Cumhuriyetin ülkemizde kuruluşu, nasıl ki bir değişimse, toplumsal değişiminde, akılla, bilimle, kalkınmayla, vicdanıyla, merhametiyle, adaletiyle, gücünü devam ettiriyorsa, zulümle değil, ilimle yönetimse ona sahip çıkmak hepimizin görevidir. Suretleri ile siretleri farklı olanların cumhuriyet dertleri yoktur. Çünkü zihin stoklarında aydınlık, insan haklarını koruma, bireyin özgürlüğü yoktur. Cumhuriyet ayrışmayı değil, kaynaşmayı önerir. Aklı ve bilimi, insanı esas alır.
Şimdi gelelim bu güne. 101. yıl kutlamalarında dünden bugüne yüzleşiliyor mu, yüzsüzleştiliyor mu? Bunun değerlendirilmesi kutlamalara ışık tutar. Cumhuriyet gibi bir değeri, kurulduğundan geriye götüren, sorunlu sorumlular, ülkede hangi alanda kalkınma var, bunu izah etmeliler. Hak ve özgürlükler korunuyor mu, soygunlar durmuş mu, toplumsal ahlak nerede, vicdan, merhamet, adalet var mı, skandallar, kirlilikler, ideolojik ve dinsel örgütlenmeler, toplumu ayrıştırmalar, toplumsal çıkarları yok eden keyfilik niçin sürüyor? Hukukun geldiği çıkar ilişkileri, devlet araçlarını tuzak yapan bir anlayış, yasal düzeni yok ettiğini görmezler mi?.

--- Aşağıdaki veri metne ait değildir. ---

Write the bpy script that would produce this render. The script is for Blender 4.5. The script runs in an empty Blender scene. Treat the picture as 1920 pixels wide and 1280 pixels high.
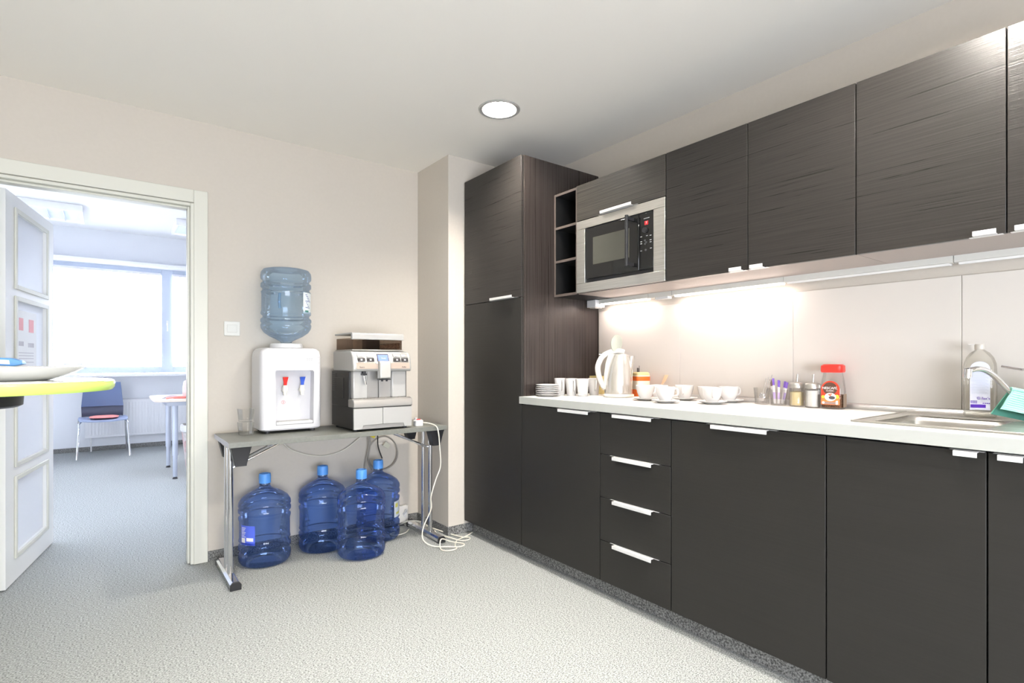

Kendi vatandaşını ayrıştıran, yok eden, din ve vicdan özgürlüğünü yok eden anlayışınız, cumhuriyetin mirasına uyuyor mu? Sorunlu sorumlular, bunları görmüyorlar. Mirasa ihanet edenler, kusurları yaratanlardır, yüzleşmeyenlerdir. Elbette, marşlar, türküler, heyecanlar, kutlamalar, anlatımlar önemli. Duygularımızı yeşertir. Asıl olan her alanda ”dünle, bugün” nereden nereye geldik. Cumhuriyet, ahlâklı ve namuslu yöneticilerin işidir. Ahlâksız, yasal olmayan adaletsiz uygulamaların, hırsızların yönetimi değildir. Bunları sorgulayalım, ahlâklı rejimler, ahlâklı toplumlar inşa ederler. Cumhuriyetin anlamı, ahlâklı toplumlar inşasıdır.
Akılla, bilimle, hukukla, demokrasi ve ahlâk ile kalkınma hedefimiz olsun. Cumhuriyeti bu ideallerle korumalıyız. Kutlu olsun 101. Yüzyılı.